-- Written task --
The line containing "sc.camera = cam" marks the end: extract everything from the first line of the data through that line, exactly, with no pictures.
start Data segment
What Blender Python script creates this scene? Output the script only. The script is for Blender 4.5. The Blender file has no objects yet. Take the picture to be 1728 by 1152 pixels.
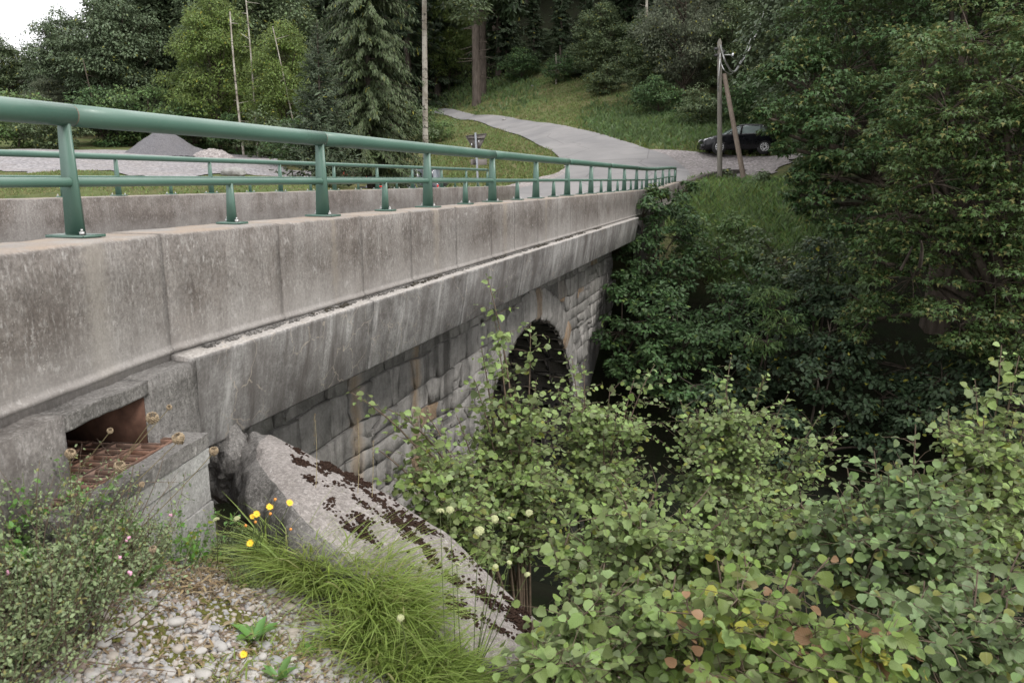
import bpy, math, random
import numpy as np
from mathutils import Vector, Matrix

R = math.radians
random.seed(7)
rng = np.random.default_rng(7)
sc = bpy.context.scene
col = sc.collection

# ------------------------------------------------------------------ camera, sky, sun, exposure
PITCH = 0.2003986
F = 1344.0
CP, SP = math.cos(PITCH), math.sin(PITCH)
cd = bpy.data.cameras.new('camera'); cam = bpy.data.objects.new('camera', cd); col.objects.link(cam)
cam.location = (0, 0, 0); cam.rotation_euler = (math.pi / 2 - PITCH, 0, 0)
cd.lens = 28; cd.sensor_width = 36; cd.clip_start = 0.05; cd.clip_end = 2000
cd.dof.use_dof = True; cd.dof.focus_distance = 6.5; cd.dof.aperture_fstop = 6.3
sc.camera = cam

SUN_EL, SUN_AZ = R(52), R(126)            # azimuth clockwise from +Y: high, behind the camera to the right
w = bpy.data.worlds.new('World'); sc.world = w; w.use_nodes = True
wn = w.node_tree; wn.nodes.clear()
sky = wn.nodes.new('ShaderNodeTexSky'); sky.sky_type = 'NISHITA'; sky.sun_disc = False
sky.sun_elevation = SUN_EL; sky.sun_rotation = SUN_AZ; sky.air_density = 1.0; sky.dust_density = 3.0; sky.ozone_density = 1.0
cl = wn.nodes.new('ShaderNodeMix'); cl.data_type = 'RGBA'; cl.inputs[0].default_value = 0.88
cl.inputs[7].default_value = (9.7, 9.65, 9.7, 1)      # overcast cloud cover over the clear sky
bg = wn.nodes.new('ShaderNodeBackground'); bg.inputs[1].default_value = 0.12
wo = wn.nodes.new('ShaderNodeOutputWorld')
wn.links.new(sky.outputs[0], cl.inputs[6]); wn.links.new(cl.outputs[2], bg.inputs[0]); wn.links.new(bg.outputs[0], wo.inputs[0])
sl = bpy.data.lights.new('sun', 'SUN'); sl.energy = 1.45; sl.angle = R(16); sl.color = (1.0, 0.97, 0.92)
sun = bpy.data.objects.new('sun', sl); col.objects.link(sun)
sd = Vector((math.sin(SUN_AZ) * math.cos(SUN_EL), math.cos(SUN_AZ) * math.cos(SUN_EL), math.sin(SUN_EL)))
sun.rotation_euler = sd.to_track_quat('Z', 'Y').to_euler()
sc.view_settings.view_transform = 'Standard'; sc.view_settings.look = 'None'
sc.view_settings.exposure = 0.75; sc.view_settings.gamma = 1.0
sc.view_settings.use_curve_mapping = False
sc.render.engine = 'CYCLES'
sc.cycles.max_bounces = 6; sc.cycles.diffuse_bounces = 3; sc.cycles.transmission_bounces = 3

# ------------------------------------------------------------------ site coordinates
# the bridge runs along A (t metres), N points out of its downstream side (s metres); the eye is the origin, z up
A = np.array([0.29154671, 0.95655659, 0.0]); NN = np.array([0.95655659, -0.29154671, 0.0])
def W(s, t, z=0.0): return s * NN + t * A + np.array([0, 0, z])
def ray(u, v):
    x = (u - 864) / F; y = -(v - 576) / F
    return np.array([x, CP + y * SP, -SP + y * CP])
def at(u, v, Y): r = ray(u, v); return r * (Y / r[1])
def hz(u, v, z): r = ray(u, v); return r * (z / r[2])
def st(p): return float(p @ NN), float(p @ A)

# ------------------------------------------------------------------ object helpers
def tag(o, label=None, cat=None, group=None, kind=None):
    if label: o['label'] = label
    if cat: o['category'] = cat
    if group: o['group'] = group
    if kind: o['kind'] = kind
    return o
def empty(name, loc=(0, 0, 0), label=None, cat=None, group=None, rz=0.0):
    o = bpy.data.objects.new(name, None); col.objects.link(o)
    o.location = tuple(float(c) for c in loc); o.rotation_euler = (0, 0, rz); o.empty_display_size = 0.1
    return tag(o, label, cat, group)
def link(name, me, parent=None, loc=None, kind=None, label=None):
    """link a mesh whose coordinates are site coordinates; the parent only groups it"""
    o = bpy.data.objects.new(name, me); col.objects.link(o)
    if parent is not None:
        o.parent = parent
        if parent.type == 'EMPTY' and parent.parent is None:
            o.matrix_parent_inverse = Matrix.LocRotScale(parent.location, parent.rotation_euler, parent.scale).inverted()
    if loc is not None: o.location = tuple(float(c) for c in loc)
    if kind: o['kind'] = kind
    if label: o['label'] = label
    return o
def mk(name, V, Fs, mats, smooth=False, rnd=None, uv=None, matidx=None):
    """mesh data from numpy; Fs = array (n,k) or list of such arrays"""
    V = np.asarray(V, dtype=np.float32)
    if not isinstance(Fs, list): Fs = [Fs]
    Fs = [np.asarray(f, dtype=np.int32) for f in Fs if len(f)]
    me = bpy.data.meshes.new(name)
    me.vertices.add(len(V)); me.vertices.foreach_set('co', V.ravel())
    nl = sum(f.size for f in Fs); nf = sum(len(f) for f in Fs)
    me.loops.add(nl); lv = np.concatenate([f.ravel() for f in Fs]); me.loops.foreach_set('vertex_index', lv)
    me.polygons.add(nf)
    tot = np.concatenate([np.full(len(f), f.shape[1], np.int32) for f in Fs])
    start = np.concatenate([[0], np.cumsum(tot)[:-1]]).astype(np.int32)
    me.polygons.foreach_set('loop_start', start)
    me.polygons.foreach_set('loop_total', tot)
    if matidx is not None: me.polygons.foreach_set('material_index', np.asarray(matidx, np.int32))
    me.update(calc_edges=True)
    if smooth: me.polygons.foreach_set('use_smooth', np.ones(nf, bool))
    if not isinstance(mats, (list, tuple)): mats = [mats]
    for m in mats: me.materials.append(m)
    if rnd is not None:
        a = me.attributes.new('rnd', 'FLOAT', 'POINT'); a.data.foreach_set('value', np.asarray(rnd, np.float32))
    if uv is not None:
        l = me.uv_layers.new(name='UVMap'); l.data.foreach_set('uv', np.asarray(uv, np.float32)[lv].ravel())
    return me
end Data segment
-- Written response --
What Blender Python script creates this scene? Output the script only. The script is for Blender 4.5. The Blender file has no objects yet. Take the picture to be 1728 by 1152 pixels.
import bpy, math, random
import numpy as np
from mathutils import Vector, Matrix

R = math.radians
random.seed(7)
rng = np.random.default_rng(7)
sc = bpy.context.scene
col = sc.collection

# ------------------------------------------------------------------ camera, sky, sun, exposure
PITCH = 0.2003986
F = 1344.0
CP, SP = math.cos(PITCH), math.sin(PITCH)
cd = bpy.data.cameras.new('camera'); cam = bpy.data.objects.new('camera', cd); col.objects.link(cam)
cam.location = (0, 0, 0); cam.rotation_euler = (math.pi / 2 - PITCH, 0, 0)
cd.lens = 28; cd.sensor_width = 36; cd.clip_start = 0.05; cd.clip_end = 2000
cd.dof.use_dof = True; cd.dof.focus_distance = 6.5; cd.dof.aperture_fstop = 6.3
sc.camera = cam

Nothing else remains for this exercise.